WaterGaetz

Dear Reader (including those of you who—like me—don’t understand why Culver’s wasn’t serious about their new Curdburger),

If you’ve been paying very close attention to my oeuvre, you might have gleaned that I think Rep. Matt Gaetz represents almost everything wrong with the GOP and our politics generally. One clue might have been when I wrote last February, “The GOP should ditch the symbol of the elephant for a meme of the gasoline fight from Zoolander, with Matt Gaetz getting jiggy to ‘Wake Me Up Before You Go-Go.’”

There was never anything personal about it. I’ve never had a conversation with him. I did see him at Fox’s D.C. studio a few times, occasionally accompanied by a young woman in a very short, tight dress who—not to traffic in superficial stereotypes—looked like her purse probably contained a fresh pack of condoms, a portable credit card reader, and a recently refilled prescription of tetracycline.
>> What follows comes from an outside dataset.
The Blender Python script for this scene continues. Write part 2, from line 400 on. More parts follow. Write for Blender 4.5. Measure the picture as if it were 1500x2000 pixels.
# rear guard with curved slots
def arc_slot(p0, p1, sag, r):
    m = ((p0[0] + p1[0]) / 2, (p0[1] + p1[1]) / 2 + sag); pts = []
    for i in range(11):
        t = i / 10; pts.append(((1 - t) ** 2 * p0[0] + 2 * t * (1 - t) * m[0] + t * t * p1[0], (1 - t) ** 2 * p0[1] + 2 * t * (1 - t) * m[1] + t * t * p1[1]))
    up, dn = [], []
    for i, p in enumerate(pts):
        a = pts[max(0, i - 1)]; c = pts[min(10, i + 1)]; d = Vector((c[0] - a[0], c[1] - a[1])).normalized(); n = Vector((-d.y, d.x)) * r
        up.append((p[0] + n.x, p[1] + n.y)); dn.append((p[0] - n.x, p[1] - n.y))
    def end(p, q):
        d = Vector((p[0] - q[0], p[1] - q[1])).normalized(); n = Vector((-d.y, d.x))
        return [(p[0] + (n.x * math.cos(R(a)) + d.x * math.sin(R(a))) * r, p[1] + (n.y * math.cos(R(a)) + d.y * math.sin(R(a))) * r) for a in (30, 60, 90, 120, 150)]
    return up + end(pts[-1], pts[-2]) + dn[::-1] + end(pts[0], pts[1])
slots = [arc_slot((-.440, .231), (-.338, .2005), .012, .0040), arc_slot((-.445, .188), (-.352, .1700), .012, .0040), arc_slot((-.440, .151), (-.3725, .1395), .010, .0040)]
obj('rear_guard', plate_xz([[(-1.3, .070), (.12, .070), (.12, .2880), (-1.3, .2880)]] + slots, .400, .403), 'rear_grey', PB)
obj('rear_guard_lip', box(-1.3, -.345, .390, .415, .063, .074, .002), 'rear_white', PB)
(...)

But Gaetz’s “romantic” life was never the source of my animosity. I put romantic in scare quotes because, if reports are true, his lifestyle doesn’t strike me as particularly romantic. Negotiating bulk discounts on sex, assigning point values to different conquests (with alleged bonus points for virgins), and hammering out the details for orgies doesn’t quite fit my understanding of “romantic.” I mean, Pretty Woman is a decent romantic movie, even though it centers on a prostitute. But I don’t recall Richard Gere sharing nude pictures of Julia Roberts with Ralph Bellamy and Jason Alexander.